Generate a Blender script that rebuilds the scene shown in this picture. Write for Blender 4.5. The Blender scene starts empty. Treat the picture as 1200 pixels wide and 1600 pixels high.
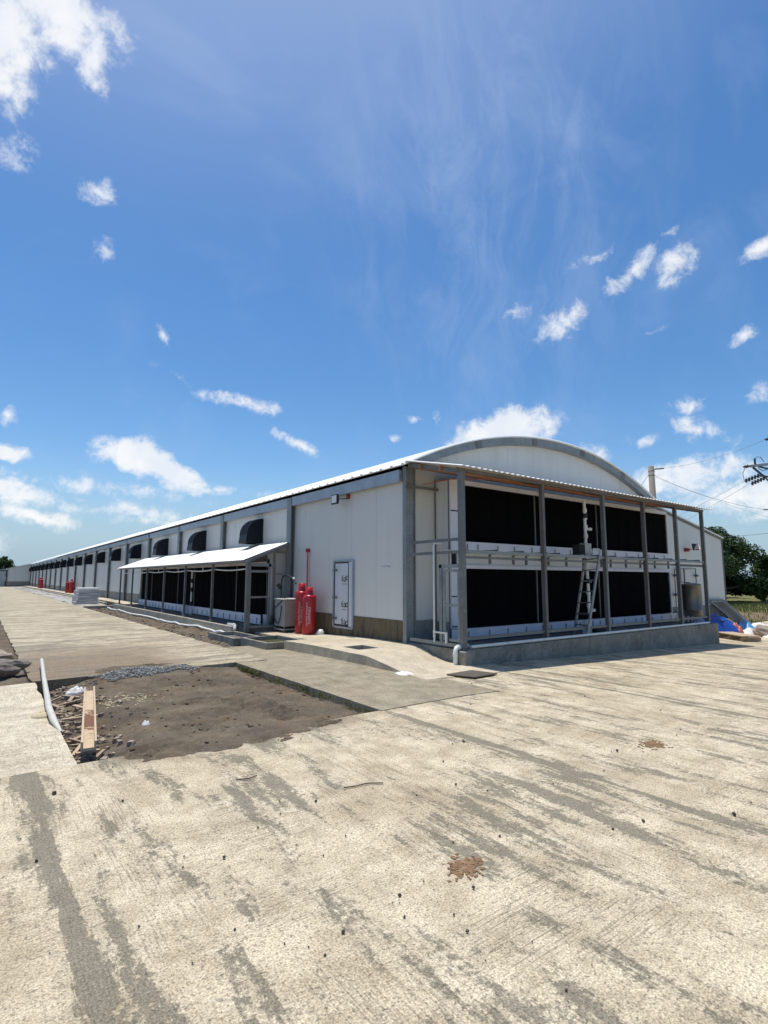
import bpy, math, random
from mathutils import Vector, Matrix, noise
random.seed(7)
sc = bpy.context.scene
COL = sc.collection
R = math.radians

# ------------------------------------------------------------------ camera
cam_d = bpy.data.cameras.new('camera'); cam = bpy.data.objects.new('camera', cam_d); COL.objects.link(cam)
cam_d.sensor_fit = 'VERTICAL'; cam_d.sensor_height = 36.0; cam_d.lens = 36.0 * 839 / 1600
cam_d.clip_start = 0.05; cam_d.clip_end = 6000
pit, yaw, roll = math.atan(104.4 / 839), R(36.8), 0.00227
f0 = Vector((math.sin(yaw), math.cos(yaw), 0)); r0 = Vector((math.cos(yaw), -math.sin(yaw), 0)); zz = Vector((0, 0, 1))
fw = f0 * math.cos(pit) + zz * math.sin(pit); up = zz * math.cos(pit) - f0 * math.sin(pit)
rr = r0 * math.cos(roll) + up * math.sin(roll); uu = up * math.cos(roll) - r0 * math.sin(roll)
m3 = Matrix((rr, uu, -fw)).transposed()
cam.matrix_world = Matrix.Translation((0, 0, 1.6)) @ m3.to_4x4()
sc.camera = cam

# ------------------------------------------------------------------ sky, clouds, sun, exposure
SUN_EL = 78.0
SKY_K = 0.12
sc.view_settings.view_transform = 'Standard'; sc.view_settings.look = 'None'
sc.view_settings.gamma = 1.0; sc.view_settings.use_curve_mapping = False; sc.view_settings.exposure = 0.0
world = bpy.data.worlds.new('World'); sc.world = world; world.use_nodes = True
wt = world.node_tree; wt.nodes.clear()


def nd(nt, typ, ins=None, **props):
    n = nt.nodes.new(typ)
    for k, v in props.items(): setattr(n, k, v)
    for k, v in (ins or {}).items():
        if hasattr(v, 'is_output') or isinstance(v, bpy.types.NodeSocket): nt.links.new(v, n.inputs[k])
        else: n.inputs[k].default_value = v
    return n


def mth(nt, op, a, b=None, c=None, clamp=False):
    n = nt.nodes.new('ShaderNodeMath'); n.operation = op; n.use_clamp = clamp
    for i, v in enumerate((a, b, c)):
        if v is None: continue
        if isinstance(v, bpy.types.NodeSocket): nt.links.new(v, n.inputs[i])
        else: n.inputs[i].default_value = v
    return n.outputs[0]


def sstep(nt, v, a, b, lo=0.0, hi=1.0):
    n = nt.nodes.new('ShaderNodeMapRange'); n.interpolation_type = 'SMOOTHSTEP'
    nt.links.new(v, n.inputs[0])
    for i, x in zip((1, 2, 3, 4), (a, b, lo, hi)): n.inputs[i].default_value = x
    return n.outputs[0]


def mixc(nt, fac, a, b, mode='MIX'):
    n = nt.nodes.new('ShaderNodeMix'); n.data_type = 'RGBA'; n.blend_type = mode
    for i, v in ((0, fac), (6, a), (7, b)):
        if isinstance(v, bpy.types.NodeSocket): nt.links.new(v, n.inputs[i])
        elif i == 0: n.inputs[0].default_value = v
        else: n.inputs[i].default_value = (*v, 1.0) if len(v) == 3 else v
    return n.outputs[2]


sky = nd(wt, 'ShaderNodeTexSky', sky_type='NISHITA', sun_disc=False, sun_elevation=R(SUN_EL), sun_rotation=0.0,
         altitude=50.0, air_density=1.0, dust_density=0.7, ozone_density=2.2)
tc = nd(wt, 'ShaderNodeTexCoord')
gen = tc.outputs['Generated']
# clouds: azimuth, elevation, half width, half height (degrees), tilt, density
CLOUDS = [(-1.32, 41.6, 2.4, 4.6, 0, 1.3), (1.69, 44.61, 4.99, 2.2, 0, 1.4), (5.49, 43.58, 1.24, 3.15, 8, 1.0), (-0.58, 34.49, 1.38, 1.28, -30, 0.8), (6.47, 33.83, 1.92, 0.85, 20, 0.75), (7.22, 29.53, 0.89, 1.33, -20, 0.55), (13.11, 23.13, 0.6, 1.21, 25, 0.6), (14.52, 19.77, 1.61, 0.49, -20, 0.3), (21.28, 17.88, 4.01, 0.91, -5, 0.75), (27.43, 14.02, 3.08, 0.8, -18, 0.85), (11.6, 11.6, 3.6, 1.9, -8, 1.7), (14.6, 10.5, 3.6, 1.5, -20, 1.6), (0.87, 13.91, 0.88, 0.66, 0, 0.8), (1.18, 10.96, 2.0, 0.78, -5, 0.95), (2.18, 7.58, 2.93, 1.2, -10, 1.3), (3.86, 5.6, 3.33, 0.9, -8, 1.2), (1.45, 3.04, 0.89, 1.22, 0, 0.4), (39.94, 16.55, 0.94, 0.4, -10, 0.55), (42.59, 16.83, 0.67, 0.54, 0, 0.4), (37.62, 14.76, 0.68, 0.41, 0, 0.4), (49.6, 15.0, 5.2, 2.5, 8, 1.8), (45.5, 13.6, 3.6, 1.5, 20, 1.4), (58.37, 12.24, 1.65, 0.89, -25, 0.8), (62.84, 28.58, 3.11, 1.15, 33, 0.95), (66.86, 28.38, 1.89, 1.56, 0, 0.85), (59.59, 30.55, 2.09, 0.58, 22, 0.5), (66.33, 31.08, 0.77, 0.55, 0, 0.4), (55.62, 25.15, 2.22, 1.36, 25, 0.85), (51.29, 26.53, 1.25, 0.87, -10, 0.55), (72.03, 20.86, 1.2, 0.6, -10, 0.65), (64.65, 23.08, 0.93, 0.41, 0, 0.45), (73.82, 27.84, 1.55, 0.83, 25, 0.9), (66.86, 16.25, 1.53, 0.94, 10, 0.8), (67.65, 13.69, 2.69, 1.05, -28, 0.7), (63.12, 13.41, 1.34, 0.61, 0, 0.5), (65.93, 9.74, 6.57, 1.5, 6, 1.05), (71.06, 7.36, 5.0, 1.9, 0, 1.0), (73.1, 16.03, 1.1, 1.1, 0, 0.4), (8.27, 8.47, 9.62, 0.8, -3, 0.5), (11.99, 6.39, 13.65, 0.8, -3, 0.5), (18.67, 9.2, 9.0, 0.55, -4, 0.45), (20.0, 5.2, 12.0, 0.6, -3, 0.45),
          (-40, 22, 9, 3, 10, 1.0), (-75, 14, 12, 3, 0, 1.0), (-110, 25, 8, 3, 15, 0.9), (-150, 12, 14, 3, 0, 1.0), (175, 30, 8, 3, -20, 0.9), (135, 16, 12, 3, 5, 1.0), (105, 24, 7, 2.5, 20, 0.9)]
dens = None
wn = nd(wt, 'ShaderNodeTexNoise', {'Vector': gen, 'Scale': 9.0, 'Detail': 6.0, 'Roughness': 0.6})
warp = nd(wt, 'ShaderNodeVectorMath', {0: wn.outputs['Color'], 1: (0.5, 0.5, 0.5)}, operation='SUBTRACT')
warp2 = nd(wt, 'ShaderNodeVectorMath', {0: warp.outputs[0]}, operation='SCALE'); warp2.inputs['Scale'].default_value = 0.055
dirw = nd(wt, 'ShaderNodeVectorMath', {0: gen, 1: warp2.outputs[0]}, operation='ADD').outputs[0]
for az, el, w, h, tilt, st in CLOUDS:
    c = Vector((math.sin(R(az)) * math.cos(R(el)), math.cos(R(az)) * math.cos(R(el)), math.sin(R(el))))
    er = Vector((math.cos(R(az)), -math.sin(R(az)), 0)); eu = c.cross(er) * -1
    eu = er.cross(c)
    ca, sa = math.cos(R(tilt)), math.sin(R(tilt))
    e1 = er * ca + eu * sa; e2 = eu * ca - er * sa
    rot = Matrix((e1, e2, e1.cross(e2))).transposed().to_euler('XYZ')
    mp = nd(wt, 'ShaderNodeMapping', {'Vector': dirw, 'Location': c, 'Rotation': rot,
            'Scale': (math.tan(R(w)) * 1.25, math.tan(R(h)) * 1.25, 0.5)}, vector_type='TEXTURE')
    ln = nd(wt, 'ShaderNodeVectorMath', {0: mp.outputs[0]}, operation='LENGTH').outputs['Value']
    q = mth(wt, 'MULTIPLY', mth(wt, 'SUBTRACT', 1.0, ln), st)
    dens = q if dens is None else mth(wt, 'MAXIMUM', dens, q)
fn = nd(wt, 'ShaderNodeTexNoise', {'Vector': gen, 'Scale': 26.0, 'Detail': 11.0, 'Roughness': 0.66, 'Distortion': 0.3}).outputs['Fac']
d2 = mth(wt, 'ADD', dens, mth(wt, 'MULTIPLY', mth(wt, 'SUBTRACT', fn, 0.5), 2.5))
cover = mth(wt, 'MULTIPLY', sstep(wt, d2, 0.04, 0.95), sstep(wt, dens, -0.15, 0.2))
cover = mth(wt, 'MULTIPLY', cover, 0.93)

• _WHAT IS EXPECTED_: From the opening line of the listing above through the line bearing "R = math.radians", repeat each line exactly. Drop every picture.

• _SOLUTION FOR THIS PROBLEM_:
Generate a Blender script that rebuilds the scene shown in this picture. Write for Blender 4.5. The Blender scene starts empty. Treat the picture as 1200 pixels wide and 1600 pixels high.
import bpy, math, random
from mathutils import Vector, Matrix, noise
random.seed(7)
sc = bpy.context.scene
COL = sc.collection
R = math.radians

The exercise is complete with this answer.